Republicans still dislike stimulus

REPUBLICANS STILL DISLIKE STIMULUS…. Barack Obama has prioritized bipartisan support for an economic stimulus package. But as predicted, it’s very difficult to pass a meaningful, effective bill that draws support from congressional Republicans. The president made concessions from the outset — offering tax cuts to garner GOP backing — and wouldn’t you know it, Republicans aren’t satisfied.

Just days after taking office vowing to end the political era of “petty grievances,” President Obama ran into mounting GOP opposition yesterday to an economic stimulus plan that he had hoped would receive broad bipartisan support.

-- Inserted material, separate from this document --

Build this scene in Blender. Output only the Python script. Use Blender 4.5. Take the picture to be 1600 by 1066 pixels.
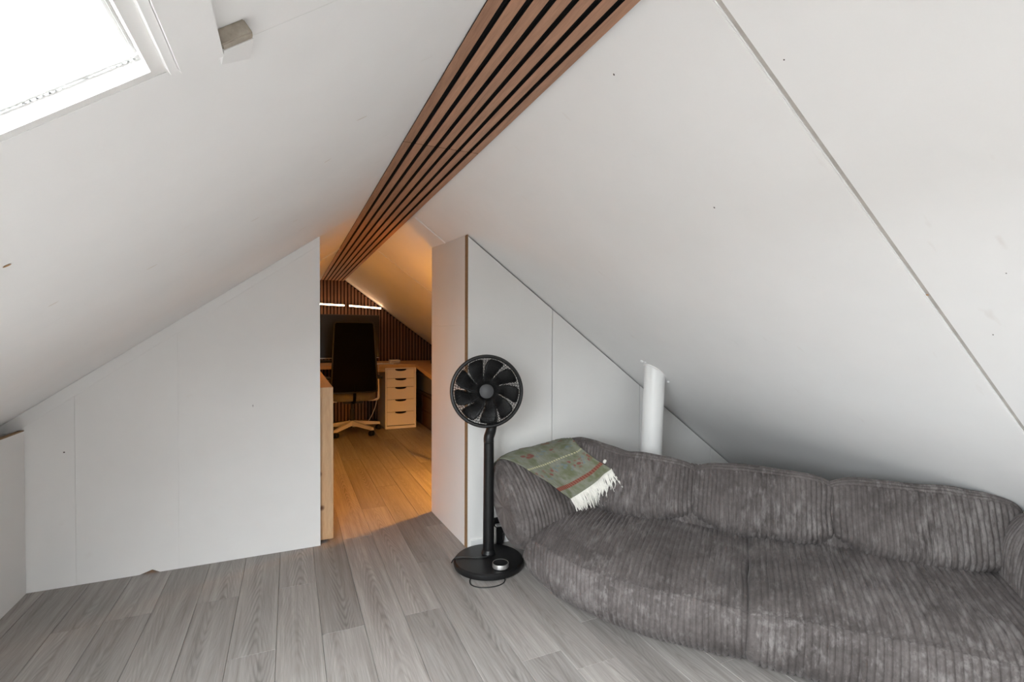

Republicans accused Democrats of abandoning the new president’s pledge, ignoring his call for bipartisan comity and shutting them out of the process by writing the $850 billion legislation. […]

Republicans have a long list of grievances. Sen. Arlen Specter (Pa.), who gave Vice President Biden a 17-page list of spending requests, said he opposes the proposed increase in funding for Pell Grants for college students because it would do little to spur short-term economic growth. House Minority Leader John A. Boehner (Ohio) said the plan lacks enough “fast-acting tax relief,” such as a temporary halt to payroll taxes and more relief for businesses. Sen. John Thune (S.D.) said the nearly $1 trillion price tag would add too much to a federal deficit that is already predicted to top $1.2 trillion for 2009.

“The Republican concerns about what’s moving in the House are growing by the day,” Thune said. He dismissed as “very, very ambitious” Obama’s hope of securing a bipartisan majority of 80 votes for the stimulus plan in the Senate, which could consider its version of the legislation next weekend.

Republicans believe they have not been treated as equal partners in the process, and that conservative ideas aren’t being taken seriously. Newsflash: they’re right. What Republicans seem to be missing here is that they shouldn’t be treated as equal partners — they’re a small congressional minority whose economic ideas helped create the mess Democrats are now trying to clean up.

We’re left with the same dynamic that’s existed from the beginning of the process: the Obama administration can pursue a better bill that passes with 60 votes, or a weaker bill that passes with 80. The priority should obviously be the quality of the package.